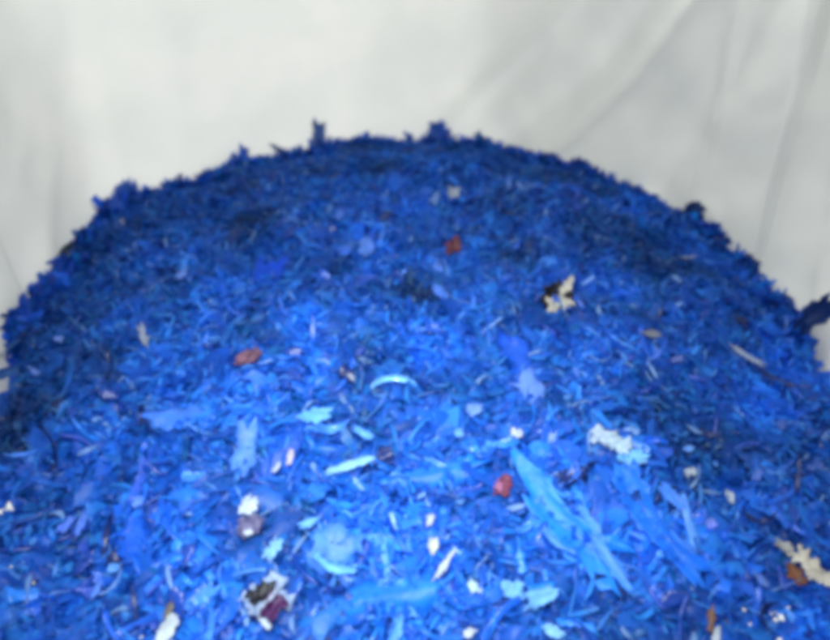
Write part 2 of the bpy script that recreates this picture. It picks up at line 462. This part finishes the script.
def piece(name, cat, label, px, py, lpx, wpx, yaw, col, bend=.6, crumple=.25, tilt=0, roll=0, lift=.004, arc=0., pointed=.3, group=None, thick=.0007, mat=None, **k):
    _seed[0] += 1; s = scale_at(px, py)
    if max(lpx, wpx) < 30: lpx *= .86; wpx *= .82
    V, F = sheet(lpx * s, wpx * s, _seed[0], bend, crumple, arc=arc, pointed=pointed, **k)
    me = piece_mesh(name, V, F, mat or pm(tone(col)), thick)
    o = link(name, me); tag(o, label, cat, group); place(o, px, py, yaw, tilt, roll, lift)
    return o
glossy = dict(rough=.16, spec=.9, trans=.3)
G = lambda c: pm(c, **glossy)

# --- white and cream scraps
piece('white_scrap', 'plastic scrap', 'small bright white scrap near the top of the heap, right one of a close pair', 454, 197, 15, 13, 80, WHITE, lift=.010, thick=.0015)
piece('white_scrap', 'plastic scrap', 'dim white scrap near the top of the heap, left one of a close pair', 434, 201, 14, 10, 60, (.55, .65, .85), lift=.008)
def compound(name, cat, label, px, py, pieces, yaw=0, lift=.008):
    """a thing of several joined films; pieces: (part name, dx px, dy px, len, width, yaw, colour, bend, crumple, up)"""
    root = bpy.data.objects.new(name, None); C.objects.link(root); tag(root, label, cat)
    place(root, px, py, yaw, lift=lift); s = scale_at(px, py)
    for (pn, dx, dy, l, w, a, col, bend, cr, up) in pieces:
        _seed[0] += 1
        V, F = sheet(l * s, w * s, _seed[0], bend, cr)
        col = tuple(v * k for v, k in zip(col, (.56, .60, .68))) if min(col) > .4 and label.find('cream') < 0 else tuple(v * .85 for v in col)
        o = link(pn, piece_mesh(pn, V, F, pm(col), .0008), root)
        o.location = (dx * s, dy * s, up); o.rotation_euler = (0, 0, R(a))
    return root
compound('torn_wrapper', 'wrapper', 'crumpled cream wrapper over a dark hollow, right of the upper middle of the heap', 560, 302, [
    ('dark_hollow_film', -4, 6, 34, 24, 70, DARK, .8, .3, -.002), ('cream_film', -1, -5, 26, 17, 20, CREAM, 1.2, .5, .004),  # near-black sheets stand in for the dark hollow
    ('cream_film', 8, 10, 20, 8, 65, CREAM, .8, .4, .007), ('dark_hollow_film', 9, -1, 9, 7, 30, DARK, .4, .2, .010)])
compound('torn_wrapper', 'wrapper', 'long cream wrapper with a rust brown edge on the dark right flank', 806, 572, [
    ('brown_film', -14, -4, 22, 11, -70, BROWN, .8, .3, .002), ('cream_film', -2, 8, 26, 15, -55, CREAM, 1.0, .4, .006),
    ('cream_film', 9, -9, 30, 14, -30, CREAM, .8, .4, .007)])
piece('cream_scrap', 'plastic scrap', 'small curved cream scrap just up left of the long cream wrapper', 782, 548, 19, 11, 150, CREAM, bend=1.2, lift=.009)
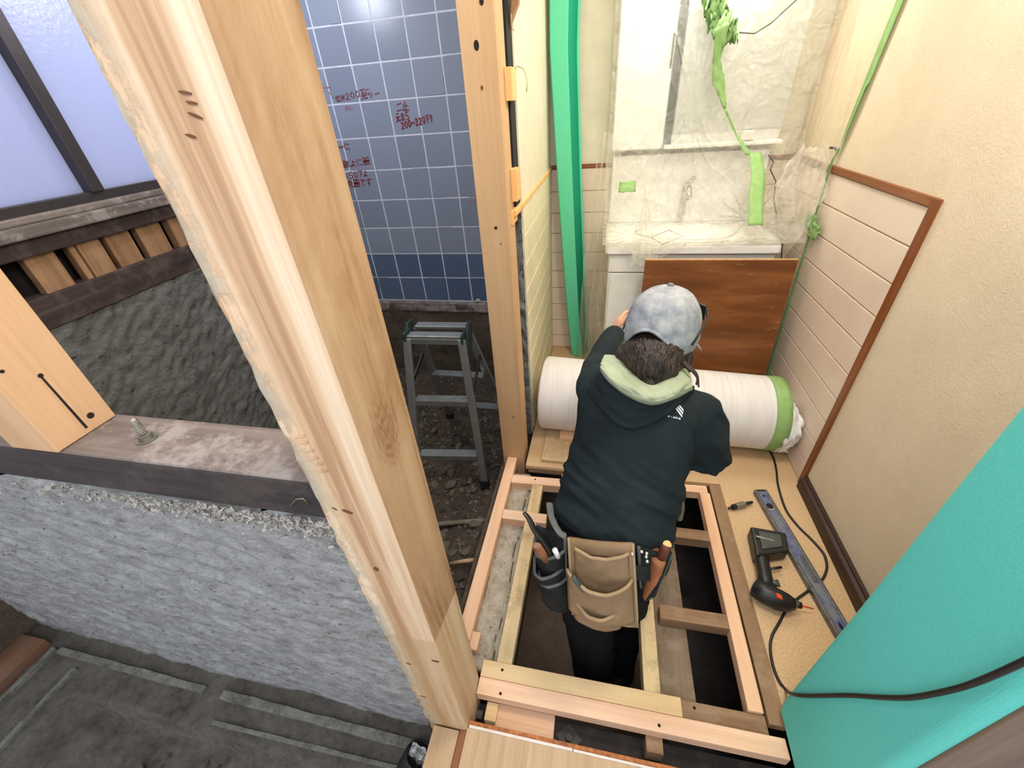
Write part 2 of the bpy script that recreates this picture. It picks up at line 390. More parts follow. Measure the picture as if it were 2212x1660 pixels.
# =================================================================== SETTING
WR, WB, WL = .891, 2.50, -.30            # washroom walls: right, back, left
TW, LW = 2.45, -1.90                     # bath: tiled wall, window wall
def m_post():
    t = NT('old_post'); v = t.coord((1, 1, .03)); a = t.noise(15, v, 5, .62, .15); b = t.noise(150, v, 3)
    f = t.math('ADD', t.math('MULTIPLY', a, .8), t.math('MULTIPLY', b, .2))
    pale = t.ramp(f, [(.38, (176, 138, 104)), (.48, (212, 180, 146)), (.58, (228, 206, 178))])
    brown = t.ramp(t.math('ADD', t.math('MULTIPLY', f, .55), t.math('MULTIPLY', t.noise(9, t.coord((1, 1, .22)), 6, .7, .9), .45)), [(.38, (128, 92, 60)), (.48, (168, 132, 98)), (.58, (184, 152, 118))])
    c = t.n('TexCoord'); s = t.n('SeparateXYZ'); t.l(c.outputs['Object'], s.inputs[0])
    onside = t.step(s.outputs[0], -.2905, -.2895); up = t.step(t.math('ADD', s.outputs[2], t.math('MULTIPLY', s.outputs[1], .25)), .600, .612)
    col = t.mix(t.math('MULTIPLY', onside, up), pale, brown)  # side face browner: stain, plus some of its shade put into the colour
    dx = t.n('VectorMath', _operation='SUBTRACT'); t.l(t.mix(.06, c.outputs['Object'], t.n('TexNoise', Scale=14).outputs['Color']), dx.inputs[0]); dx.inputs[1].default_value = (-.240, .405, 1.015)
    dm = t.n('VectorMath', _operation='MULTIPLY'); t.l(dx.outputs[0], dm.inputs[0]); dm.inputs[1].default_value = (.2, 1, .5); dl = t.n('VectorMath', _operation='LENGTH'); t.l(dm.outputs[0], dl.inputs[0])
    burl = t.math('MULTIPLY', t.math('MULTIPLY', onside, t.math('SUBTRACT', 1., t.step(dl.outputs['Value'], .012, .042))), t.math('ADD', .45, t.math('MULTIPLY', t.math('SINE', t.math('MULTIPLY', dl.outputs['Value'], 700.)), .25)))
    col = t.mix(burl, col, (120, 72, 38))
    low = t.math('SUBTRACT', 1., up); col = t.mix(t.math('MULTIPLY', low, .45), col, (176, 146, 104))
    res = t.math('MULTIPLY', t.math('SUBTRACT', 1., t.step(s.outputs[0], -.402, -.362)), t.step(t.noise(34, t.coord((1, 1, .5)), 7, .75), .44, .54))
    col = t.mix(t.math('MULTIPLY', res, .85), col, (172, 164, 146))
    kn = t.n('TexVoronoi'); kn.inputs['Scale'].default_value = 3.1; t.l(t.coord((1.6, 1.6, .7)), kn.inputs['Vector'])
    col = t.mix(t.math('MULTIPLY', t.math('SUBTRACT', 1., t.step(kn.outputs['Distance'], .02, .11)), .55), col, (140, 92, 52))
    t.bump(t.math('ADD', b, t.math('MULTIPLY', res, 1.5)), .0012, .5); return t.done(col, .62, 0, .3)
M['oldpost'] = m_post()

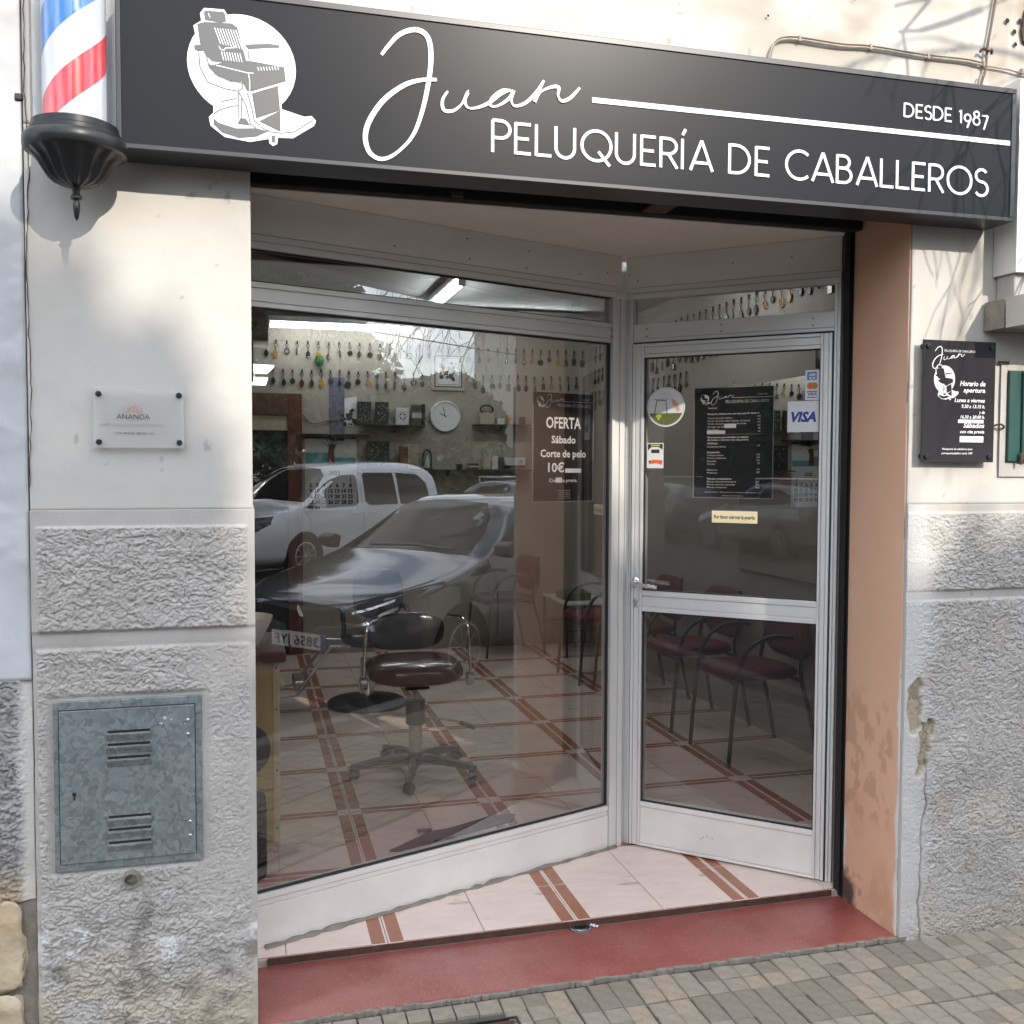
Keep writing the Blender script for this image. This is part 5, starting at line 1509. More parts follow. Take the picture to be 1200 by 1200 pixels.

* _Work to complete_: Copy out all of the material exactly as written, without its pictures.

* _Correct result_:
Write part 2 of the bpy script that recreates this picture. It picks up at line 462. This part finishes the script.
def piece(name, cat, label, px, py, lpx, wpx, yaw, col, bend=.6, crumple=.25, tilt=0, roll=0, lift=.004, arc=0., pointed=.3, group=None, thick=.0007, mat=None, **k):
    _seed[0] += 1; s = scale_at(px, py)
    if max(lpx, wpx) < 30: lpx *= .86; wpx *= .82
    V, F = sheet(lpx * s, wpx * s, _seed[0], bend, crumple, arc=arc, pointed=pointed, **k)
    me = piece_mesh(name, V, F, mat or pm(tone(col)), thick)
    o = link(name, me); tag(o, label, cat, group); place(o, px, py, yaw, tilt, roll, lift)
    return o
glossy = dict(rough=.16, spec=.9, trans=.3)
G = lambda c: pm(c, **glossy)

# --- white and cream scraps
piece('white_scrap', 'plastic scrap', 'small bright white scrap near the top of the heap, right one of a close pair', 454, 197, 15, 13, 80, WHITE, lift=.010, thick=.0015)
piece('white_scrap', 'plastic scrap', 'dim white scrap near the top of the heap, left one of a close pair', 434, 201, 14, 10, 60, (.55, .65, .85), lift=.008)
def compound(name, cat, label, px, py, pieces, yaw=0, lift=.008):
    """a thing of several joined films; pieces: (part name, dx px, dy px, len, width, yaw, colour, bend, crumple, up)"""
    root = bpy.data.objects.new(name, None); C.objects.link(root); tag(root, label, cat)
    place(root, px, py, yaw, lift=lift); s = scale_at(px, py)
    for (pn, dx, dy, l, w, a, col, bend, cr, up) in pieces:
        _seed[0] += 1
        V, F = sheet(l * s, w * s, _seed[0], bend, cr)
        col = tuple(v * k for v, k in zip(col, (.56, .60, .68))) if min(col) > .4 and label.find('cream') < 0 else tuple(v * .85 for v in col)
        o = link(pn, piece_mesh(pn, V, F, pm(col), .0008), root)
        o.location = (dx * s, dy * s, up); o.rotation_euler = (0, 0, R(a))
    return root
compound('torn_wrapper', 'wrapper', 'crumpled cream wrapper over a dark hollow, right of the upper middle of the heap', 560, 302, [
    ('dark_hollow_film', -4, 6, 34, 24, 70, DARK, .8, .3, -.002), ('cream_film', -1, -5, 26, 17, 20, CREAM, 1.2, .5, .004),  # near-black sheets stand in for the dark hollow
    ('cream_film', 8, 10, 20, 8, 65, CREAM, .8, .4, .007), ('dark_hollow_film', 9, -1, 9, 7, 30, DARK, .4, .2, .010)])
compound('torn_wrapper', 'wrapper', 'long cream wrapper with a rust brown edge on the dark right flank', 806, 572, [
    ('brown_film', -14, -4, 22, 11, -70, BROWN, .8, .3, .002), ('cream_film', -2, 8, 26, 15, -55, CREAM, 1.0, .4, .006),
    ('cream_film', 9, -9, 30, 14, -30, CREAM, .8, .4, .007)])
piece('cream_scrap', 'plastic scrap', 'small curved cream scrap just up left of the long cream wrapper', 782, 548, 19, 11, 150, CREAM, bend=1.2, lift=.009)
Write part 2 of the bpy script that recreates this picture. It picks up at line 390. More parts follow. Measure the picture as if it were 2212x1660 pixels.
# =================================================================== SETTING
WR, WB, WL = .891, 2.50, -.30            # washroom walls: right, back, left
TW, LW = 2.45, -1.90                     # bath: tiled wall, window wall
def m_post():
    t = NT('old_post'); v = t.coord((1, 1, .03)); a = t.noise(15, v, 5, .62, .15); b = t.noise(150, v, 3)
    f = t.math('ADD', t.math('MULTIPLY', a, .8), t.math('MULTIPLY', b, .2))
    pale = t.ramp(f, [(.38, (176, 138, 104)), (.48, (212, 180, 146)), (.58, (228, 206, 178))])
    brown = t.ramp(t.math('ADD', t.math('MULTIPLY', f, .55), t.math('MULTIPLY', t.noise(9, t.coord((1, 1, .22)), 6, .7, .9), .45)), [(.38, (128, 92, 60)), (.48, (168, 132, 98)), (.58, (184, 152, 118))])
    c = t.n('TexCoord'); s = t.n('SeparateXYZ'); t.l(c.outputs['Object'], s.inputs[0])
    onside = t.step(s.outputs[0], -.2905, -.2895); up = t.step(t.math('ADD', s.outputs[2], t.math('MULTIPLY', s.outputs[1], .25)), .600, .612)
    col = t.mix(t.math('MULTIPLY', onside, up), pale, brown)  # side face browner: stain, plus some of its shade put into the colour
    dx = t.n('VectorMath', _operation='SUBTRACT'); t.l(t.mix(.06, c.outputs['Object'], t.n('TexNoise', Scale=14).outputs['Color']), dx.inputs[0]); dx.inputs[1].default_value = (-.240, .405, 1.015)
    dm = t.n('VectorMath', _operation='MULTIPLY'); t.l(dx.outputs[0], dm.inputs[0]); dm.inputs[1].default_value = (.2, 1, .5); dl = t.n('VectorMath', _operation='LENGTH'); t.l(dm.outputs[0], dl.inputs[0])
    burl = t.math('MULTIPLY', t.math('MULTIPLY', onside, t.math('SUBTRACT', 1., t.step(dl.outputs['Value'], .012, .042))), t.math('ADD', .45, t.math('MULTIPLY', t.math('SINE', t.math('MULTIPLY', dl.outputs['Value'], 700.)), .25)))
    col = t.mix(burl, col, (120, 72, 38))
    low = t.math('SUBTRACT', 1., up); col = t.mix(t.math('MULTIPLY', low, .45), col, (176, 146, 104))
    res = t.math('MULTIPLY', t.math('SUBTRACT', 1., t.step(s.outputs[0], -.402, -.362)), t.step(t.noise(34, t.coord((1, 1, .5)), 7, .75), .44, .54))
    col = t.mix(t.math('MULTIPLY', res, .85), col, (172, 164, 146))
    kn = t.n('TexVoronoi'); kn.inputs['Scale'].default_value = 3.1; t.l(t.coord((1.6, 1.6, .7)), kn.inputs['Vector'])
    col = t.mix(t.math('MULTIPLY', t.math('SUBTRACT', 1., t.step(kn.outputs['Distance'], .02, .11)), .55), col, (140, 92, 52))
    t.bump(t.math('ADD', b, t.math('MULTIPLY', res, 1.5)), .0012, .5); return t.done(col, .62, 0, .3)
M['oldpost'] = m_post()

Keep writing the Blender script for this image. This is part 5, starting at line 1509. More parts follow. Take the picture to be 1200 by 1200 pixels.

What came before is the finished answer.